Speaking generally about the rail industry, Dr Mitchell said it was “a big success story”.

Performance was up and delays were down, he said.  In the past year over 90 per cent of trains were ‘on time’ and the number that were late or cancelled had halved.
Britain’s train operators were carrying more passengers than ever before on a network two-thirds the size it was 60 years ago, and new trains meant that Britain had the youngest rolling stock fleet in Europe.

“The current biggest challenge is to increase capacity,” he said.

The West Coast main line was one of the most intensively-operated routes in Europe. 

“That intensity will be upped from December, with about a 50 per cent increase in passenger train operations, including three trains an hour between London and Birmingham and London and Manchester.” He added that the West Coast route modernisation was forecast to result in a doubling of passengers by 2012, so the Department for Transport had signed contracts for four new 11-car Pendolino tilting trains and for 31 existing trains to be lengthened by two coaches.

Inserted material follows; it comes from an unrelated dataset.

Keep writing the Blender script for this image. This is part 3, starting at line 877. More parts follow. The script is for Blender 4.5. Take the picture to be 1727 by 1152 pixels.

Dr Mitchell also disclosed that the contract included an option to acquire 42 more Pendolino coaches to lengthen the rest of the West Coast train fleet to 11 cars “if demand justifies this”.

He added that, of the £15 billion committed to rail in-vestment in last year’s High Level Output Statement (covering 2009-14), “almost two-thirds is committed to increasing capacity”.

The plans included 1,300 more passenger coaches; the Intercity Express Programme (with a new generation of inter- urban trains with 70 per cent extra seating); easing of congestion at pinch points; £5.5 billion committed to Thames-link (to include 14,000 extra peak-hour seats with 24 trains operating every hour) and £200 million set aside to develop a strategic freight network.

And, he added, the £16 billion Crossrail project, which “will be the biggest civil engineering project anywhere in Europe”.

He said the DfT’s aim is for Britain to have a world-class railway network, with very substantial investment leading to improved reliability and more capacity.